Friday, May 22, 2009

Another Bump On The Road To Hell

You've seen plenty of entries on this blog fretting about how newspapers and radio are dying a slow and painful death. Well, let's not leave out the third sign of the apocalypse, OK? The Washington Post reported today that Channels 4, 5 and 9 here in the DC area have formed a cooperative TV pool service, so that when mundane news conferences or ribbon-cuttings are held, just one station can bother to send a camera, with all three stations sharing the video from the event.


Won't this further homogenize the news and make all three stations look alike? Yes. With only one station in attendance, won't that discourage the gathering of sidebar stories, and won't the discovery of news stories suffer because only one reporter might be on hand to ask questions? Yes. Won't this just give the stations even more of an excuse to watch the bottom line instead of focusing on creating better TV news? Yes it will.


It is jaw dropping to consider how quickly local journalism in this country is going to hell. Even just a couple of years ago, being a major market counted for something. TV reporters had camera operators to work with. Radio stations had real news staffs. Newspapers had real beat reporters. And consumers received actual news. All of that is going, or is already gone - even in the Nation's Capital.

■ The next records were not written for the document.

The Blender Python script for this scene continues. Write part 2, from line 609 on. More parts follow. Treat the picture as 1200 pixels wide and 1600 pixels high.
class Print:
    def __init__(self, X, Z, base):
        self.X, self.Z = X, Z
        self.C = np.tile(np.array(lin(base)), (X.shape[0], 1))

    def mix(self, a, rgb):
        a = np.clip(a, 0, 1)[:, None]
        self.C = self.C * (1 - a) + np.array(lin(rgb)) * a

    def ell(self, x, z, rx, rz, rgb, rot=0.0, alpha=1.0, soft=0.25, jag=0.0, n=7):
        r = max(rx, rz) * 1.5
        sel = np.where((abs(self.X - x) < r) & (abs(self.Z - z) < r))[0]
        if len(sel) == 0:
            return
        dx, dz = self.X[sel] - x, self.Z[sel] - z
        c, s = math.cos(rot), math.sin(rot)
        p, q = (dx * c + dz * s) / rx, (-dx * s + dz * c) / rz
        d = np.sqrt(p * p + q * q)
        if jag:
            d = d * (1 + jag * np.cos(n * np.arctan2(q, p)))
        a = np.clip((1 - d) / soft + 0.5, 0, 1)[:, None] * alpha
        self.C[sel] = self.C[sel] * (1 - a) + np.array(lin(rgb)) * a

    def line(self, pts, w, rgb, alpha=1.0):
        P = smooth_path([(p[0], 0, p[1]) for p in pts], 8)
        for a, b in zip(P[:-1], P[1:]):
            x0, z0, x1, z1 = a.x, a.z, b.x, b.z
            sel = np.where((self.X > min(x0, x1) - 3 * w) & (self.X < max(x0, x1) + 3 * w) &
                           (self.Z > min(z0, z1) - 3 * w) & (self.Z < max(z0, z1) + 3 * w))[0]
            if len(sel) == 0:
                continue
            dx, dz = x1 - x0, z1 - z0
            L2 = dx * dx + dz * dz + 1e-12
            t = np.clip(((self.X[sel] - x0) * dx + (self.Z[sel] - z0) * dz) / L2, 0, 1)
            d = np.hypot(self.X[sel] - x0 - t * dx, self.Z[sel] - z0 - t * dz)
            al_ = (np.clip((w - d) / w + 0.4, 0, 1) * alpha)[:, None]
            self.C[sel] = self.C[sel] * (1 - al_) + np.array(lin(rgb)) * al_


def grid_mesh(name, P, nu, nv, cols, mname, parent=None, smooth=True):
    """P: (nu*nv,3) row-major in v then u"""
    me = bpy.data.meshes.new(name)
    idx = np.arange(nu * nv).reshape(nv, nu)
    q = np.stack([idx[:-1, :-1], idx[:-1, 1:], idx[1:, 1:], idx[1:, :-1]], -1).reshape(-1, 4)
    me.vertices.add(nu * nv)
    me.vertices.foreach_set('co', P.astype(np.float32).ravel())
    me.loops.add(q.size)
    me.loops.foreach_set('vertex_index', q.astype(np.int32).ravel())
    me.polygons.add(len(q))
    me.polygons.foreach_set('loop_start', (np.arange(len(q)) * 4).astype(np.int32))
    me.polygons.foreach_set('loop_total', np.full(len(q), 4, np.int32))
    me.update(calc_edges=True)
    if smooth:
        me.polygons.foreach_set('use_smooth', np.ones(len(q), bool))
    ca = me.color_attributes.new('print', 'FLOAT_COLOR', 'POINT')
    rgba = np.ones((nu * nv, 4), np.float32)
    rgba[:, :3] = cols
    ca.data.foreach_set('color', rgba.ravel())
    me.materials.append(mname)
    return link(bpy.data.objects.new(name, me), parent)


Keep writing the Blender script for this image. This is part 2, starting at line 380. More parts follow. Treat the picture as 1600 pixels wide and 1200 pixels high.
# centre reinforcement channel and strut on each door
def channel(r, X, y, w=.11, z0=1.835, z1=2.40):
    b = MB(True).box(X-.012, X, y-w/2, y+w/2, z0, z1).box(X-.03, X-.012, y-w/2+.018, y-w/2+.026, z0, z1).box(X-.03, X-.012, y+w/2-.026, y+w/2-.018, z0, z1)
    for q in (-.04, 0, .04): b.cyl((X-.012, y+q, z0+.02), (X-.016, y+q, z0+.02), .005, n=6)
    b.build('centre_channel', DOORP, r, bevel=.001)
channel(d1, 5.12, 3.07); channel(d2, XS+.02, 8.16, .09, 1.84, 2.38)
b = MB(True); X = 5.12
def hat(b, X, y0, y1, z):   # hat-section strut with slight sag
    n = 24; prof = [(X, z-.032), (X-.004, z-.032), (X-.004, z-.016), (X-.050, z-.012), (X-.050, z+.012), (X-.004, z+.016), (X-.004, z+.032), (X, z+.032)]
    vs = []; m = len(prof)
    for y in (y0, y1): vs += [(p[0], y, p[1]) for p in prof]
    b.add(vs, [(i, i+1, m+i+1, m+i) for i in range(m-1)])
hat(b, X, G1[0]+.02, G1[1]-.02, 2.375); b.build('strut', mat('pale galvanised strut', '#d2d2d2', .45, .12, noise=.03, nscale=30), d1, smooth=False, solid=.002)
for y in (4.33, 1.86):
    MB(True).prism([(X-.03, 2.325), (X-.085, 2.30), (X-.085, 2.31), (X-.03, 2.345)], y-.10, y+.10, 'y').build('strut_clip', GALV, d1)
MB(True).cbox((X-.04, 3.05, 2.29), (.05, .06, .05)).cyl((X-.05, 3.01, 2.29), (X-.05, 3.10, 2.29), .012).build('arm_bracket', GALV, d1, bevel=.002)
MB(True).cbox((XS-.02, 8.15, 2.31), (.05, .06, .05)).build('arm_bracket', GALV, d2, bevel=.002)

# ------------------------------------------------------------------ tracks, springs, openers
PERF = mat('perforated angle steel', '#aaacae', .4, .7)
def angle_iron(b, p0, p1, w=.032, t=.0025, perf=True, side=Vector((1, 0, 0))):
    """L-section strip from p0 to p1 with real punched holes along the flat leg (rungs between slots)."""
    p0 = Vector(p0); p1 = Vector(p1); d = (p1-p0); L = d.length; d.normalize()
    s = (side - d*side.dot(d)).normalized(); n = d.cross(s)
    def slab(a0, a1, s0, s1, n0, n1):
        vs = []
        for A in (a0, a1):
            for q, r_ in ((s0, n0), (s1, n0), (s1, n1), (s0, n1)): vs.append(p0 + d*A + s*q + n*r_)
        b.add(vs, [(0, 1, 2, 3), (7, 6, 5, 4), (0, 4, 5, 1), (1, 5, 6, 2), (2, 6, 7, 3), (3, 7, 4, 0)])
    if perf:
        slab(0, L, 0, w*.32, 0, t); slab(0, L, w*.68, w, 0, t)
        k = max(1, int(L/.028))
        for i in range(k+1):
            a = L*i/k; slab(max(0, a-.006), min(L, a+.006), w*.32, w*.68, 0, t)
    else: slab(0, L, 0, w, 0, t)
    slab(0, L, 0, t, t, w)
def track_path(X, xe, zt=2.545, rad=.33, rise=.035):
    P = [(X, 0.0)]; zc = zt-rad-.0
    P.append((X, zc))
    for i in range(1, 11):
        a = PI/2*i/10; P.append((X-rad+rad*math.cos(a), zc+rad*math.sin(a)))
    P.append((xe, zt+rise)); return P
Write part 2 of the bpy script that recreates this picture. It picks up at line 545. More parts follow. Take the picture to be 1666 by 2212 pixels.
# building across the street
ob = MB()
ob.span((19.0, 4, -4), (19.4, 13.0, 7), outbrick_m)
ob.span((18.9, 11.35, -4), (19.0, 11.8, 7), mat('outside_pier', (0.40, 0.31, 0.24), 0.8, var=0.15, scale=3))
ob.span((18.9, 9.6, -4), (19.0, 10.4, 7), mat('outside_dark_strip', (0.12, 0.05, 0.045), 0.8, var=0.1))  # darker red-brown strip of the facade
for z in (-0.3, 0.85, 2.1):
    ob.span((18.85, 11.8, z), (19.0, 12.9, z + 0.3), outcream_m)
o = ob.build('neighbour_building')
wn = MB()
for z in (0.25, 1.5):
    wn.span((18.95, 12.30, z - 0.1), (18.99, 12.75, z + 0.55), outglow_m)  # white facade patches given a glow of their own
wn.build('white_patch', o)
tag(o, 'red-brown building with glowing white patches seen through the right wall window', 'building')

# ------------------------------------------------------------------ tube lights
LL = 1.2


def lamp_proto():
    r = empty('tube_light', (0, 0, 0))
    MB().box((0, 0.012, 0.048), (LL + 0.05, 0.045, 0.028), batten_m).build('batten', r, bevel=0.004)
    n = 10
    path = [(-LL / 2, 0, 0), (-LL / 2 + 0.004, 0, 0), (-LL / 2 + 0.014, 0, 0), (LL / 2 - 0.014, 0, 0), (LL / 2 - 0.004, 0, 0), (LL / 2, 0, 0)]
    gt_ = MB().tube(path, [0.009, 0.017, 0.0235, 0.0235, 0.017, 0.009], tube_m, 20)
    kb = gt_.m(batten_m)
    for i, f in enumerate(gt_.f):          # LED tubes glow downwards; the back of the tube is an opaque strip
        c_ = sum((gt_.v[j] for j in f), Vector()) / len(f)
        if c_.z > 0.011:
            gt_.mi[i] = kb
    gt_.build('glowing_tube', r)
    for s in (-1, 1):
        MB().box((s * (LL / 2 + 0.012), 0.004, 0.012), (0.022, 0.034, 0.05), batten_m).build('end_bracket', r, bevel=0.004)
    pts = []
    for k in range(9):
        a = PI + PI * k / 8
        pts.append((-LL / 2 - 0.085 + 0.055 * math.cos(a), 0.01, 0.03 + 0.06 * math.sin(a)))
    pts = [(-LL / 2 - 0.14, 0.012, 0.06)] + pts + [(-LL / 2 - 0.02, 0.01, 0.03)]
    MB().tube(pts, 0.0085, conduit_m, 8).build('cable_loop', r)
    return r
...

I am not looking to point fingers, and it's pointless to blame the economy. The news business was heading in a downward spiral long before the stock market tanked. The Internet has changed the world in far more many ways than I could begin to discuss here, but somehow, we find ourselves at a crossroads. Demand for information is at an all-time high, while the consumers making those demands are also demanding to get all of this information for free.


Push is going to HAVE to come to shove at some point, people. TV and Radio news stations are not really gathering news any more - They are regurgitating what the read in the papers. And the papers have cut their staffs so thin that they are only covering a fraction of what they used to cover.


There is no corporate financial incentive right now for station owners to crank out expensive news product when they can rely on other sources to do investigative work and enterprise reporting, then steal it for themselves. As long as the stations can throw something up on the air that resembles news, that's really all they care about.


But mark my words... The day is coming when there will be another Katrina, or God forbid - another September 11th. People are going to need more information than the crippled TV and radio and newspapers can deliver. And very suddenly, there will be an outcry that will get some newsrooms rescued from mothballs. I truly believe it will take that kind of need to pull the news business out of this decline.


The young adults who are really just now getting married, having families and getting mortgages - in other words, becoming news consumers - are the same people who grew up as teenagers getting all of their music for free on Napster. They are the same people who feel they have the God-given right to receive whatever media they want - and to get it for free.


They say the customer is always right. But they also say you get what you pay for.